## start
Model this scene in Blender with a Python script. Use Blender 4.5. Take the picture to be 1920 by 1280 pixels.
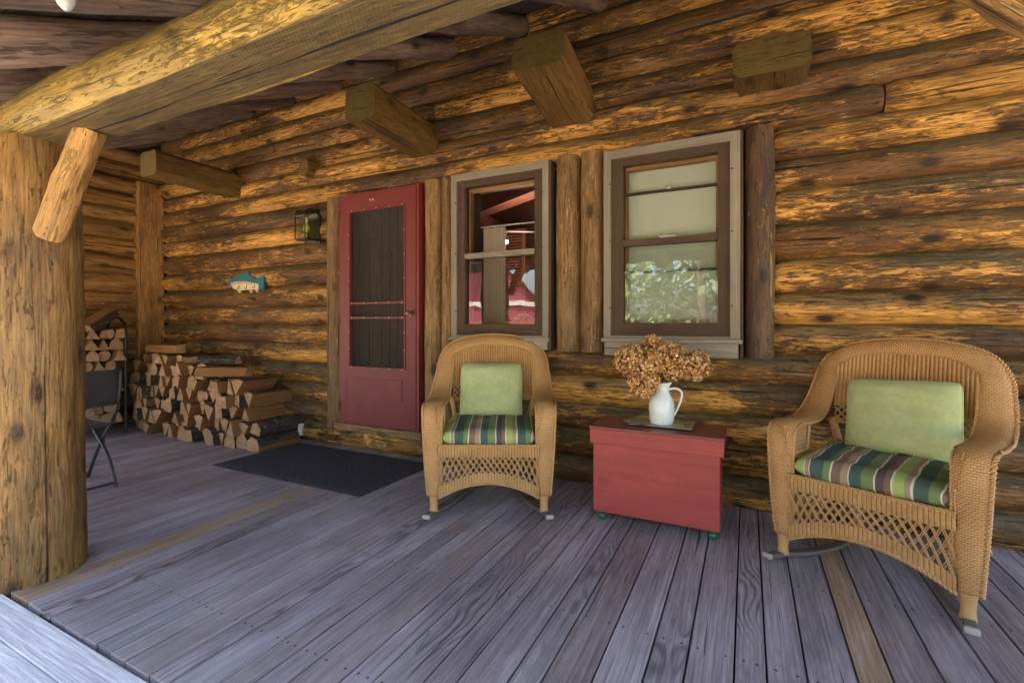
import bpy, math, random
from math import sin, cos, pi, radians, sqrt, floor
from mathutils import Vector, Matrix, Euler, noise
random.seed(7)
for _o in list(bpy.data.objects): bpy.data.objects.remove(_o)
SC = bpy.context.scene
COL = SC.collection

# ------------------------------------------------------------------ camera
cam = bpy.data.cameras.new("camera"); camo = bpy.data.objects.new("camera", cam); COL.objects.link(camo)
cam.sensor_width = 36; cam.lens = 36*887/1920; cam.shift_y = -33/1920
cam.clip_start = .02; cam.clip_end = 800
camo.location = (0, 0, 1.12); camo.rotation_euler = (radians(90), 0, radians(26.4))
SC.camera = camo
SC.render.resolution_x = 1024; SC.render.resolution_y = 682

# ------------------------------------------------------------------ world, sun, exposure
SUN_EL, SUN_AZ = radians(48), radians(-35)      # azimuth from +Y towards +X : sun stands behind the cabin
w = bpy.data.worlds.new("World"); SC.world = w; w.use_nodes = True
wn = w.node_tree; sky = wn.nodes.new("ShaderNodeTexSky"); sky.sky_type = 'NISHITA'; sky.sun_disc = False
sky.sun_elevation = SUN_EL; sky.sun_rotation = SUN_AZ; sky.dust_density = 4.; sky.ozone_density = .3
bg = wn.nodes["Background"]; bg.inputs[1].default_value = .15
wn.links.new(sky.outputs[0], bg.inputs[0])
sl = bpy.data.lights.new("sun", 'SUN'); sl.energy = 5.; sl.angle = radians(.5); sl.color = (1, .93, .82)
so = bpy.data.objects.new("sun", sl); COL.objects.link(so)
sd = Vector((sin(SUN_AZ)*cos(SUN_EL), cos(SUN_AZ)*cos(SUN_EL), sin(SUN_EL)))
so.rotation_euler = sd.to_track_quat('Z', 'Y').to_euler()
SC.view_settings.view_transform = 'Standard'; SC.view_settings.look = 'None'
SC.view_settings.exposure = 3.05; SC.view_settings.gamma = 1
SC.render.engine = 'CYCLES'
SC.cycles.max_bounces = 8; SC.cycles.diffuse_bounces = 5; SC.cycles.transparent_max_bounces = 12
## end
Quote the material in full and exactly; do not carry over its pictures.

▸ **Exercise response**:
Model this scene in Blender with a Python script. Use Blender 4.5. Take the picture to be 1920 by 1280 pixels.
import bpy, math, random
from math import sin, cos, pi, radians, sqrt, floor
from mathutils import Vector, Matrix, Euler, noise
random.seed(7)
for _o in list(bpy.data.objects): bpy.data.objects.remove(_o)
SC = bpy.context.scene
COL = SC.collection

# ------------------------------------------------------------------ camera
cam = bpy.data.cameras.new("camera"); camo = bpy.data.objects.new("camera", cam); COL.objects.link(camo)
cam.sensor_width = 36; cam.lens = 36*887/1920; cam.shift_y = -33/1920
cam.clip_start = .02; cam.clip_end = 800
camo.location = (0, 0, 1.12); camo.rotation_euler = (radians(90), 0, radians(26.4))
SC.camera = camo
SC.render.resolution_x = 1024; SC.render.resolution_y = 682

# ------------------------------------------------------------------ world, sun, exposure
SUN_EL, SUN_AZ = radians(48), radians(-35)      # azimuth from +Y towards +X : sun stands behind the cabin
w = bpy.data.worlds.new("World"); SC.world = w; w.use_nodes = True
wn = w.node_tree; sky = wn.nodes.new("ShaderNodeTexSky"); sky.sky_type = 'NISHITA'; sky.sun_disc = False
sky.sun_elevation = SUN_EL; sky.sun_rotation = SUN_AZ; sky.dust_density = 4.; sky.ozone_density = .3
bg = wn.nodes["Background"]; bg.inputs[1].default_value = .15
wn.links.new(sky.outputs[0], bg.inputs[0])
sl = bpy.data.lights.new("sun", 'SUN'); sl.energy = 5.; sl.angle = radians(.5); sl.color = (1, .93, .82)
so = bpy.data.objects.new("sun", sl); COL.objects.link(so)
sd = Vector((sin(SUN_AZ)*cos(SUN_EL), cos(SUN_AZ)*cos(SUN_EL), sin(SUN_EL)))
so.rotation_euler = sd.to_track_quat('Z', 'Y').to_euler()
SC.view_settings.view_transform = 'Standard'; SC.view_settings.look = 'None'
SC.view_settings.exposure = 3.05; SC.view_settings.gamma = 1
SC.render.engine = 'CYCLES'
SC.cycles.max_bounces = 8; SC.cycles.diffuse_bounces = 5; SC.cycles.transparent_max_bounces = 12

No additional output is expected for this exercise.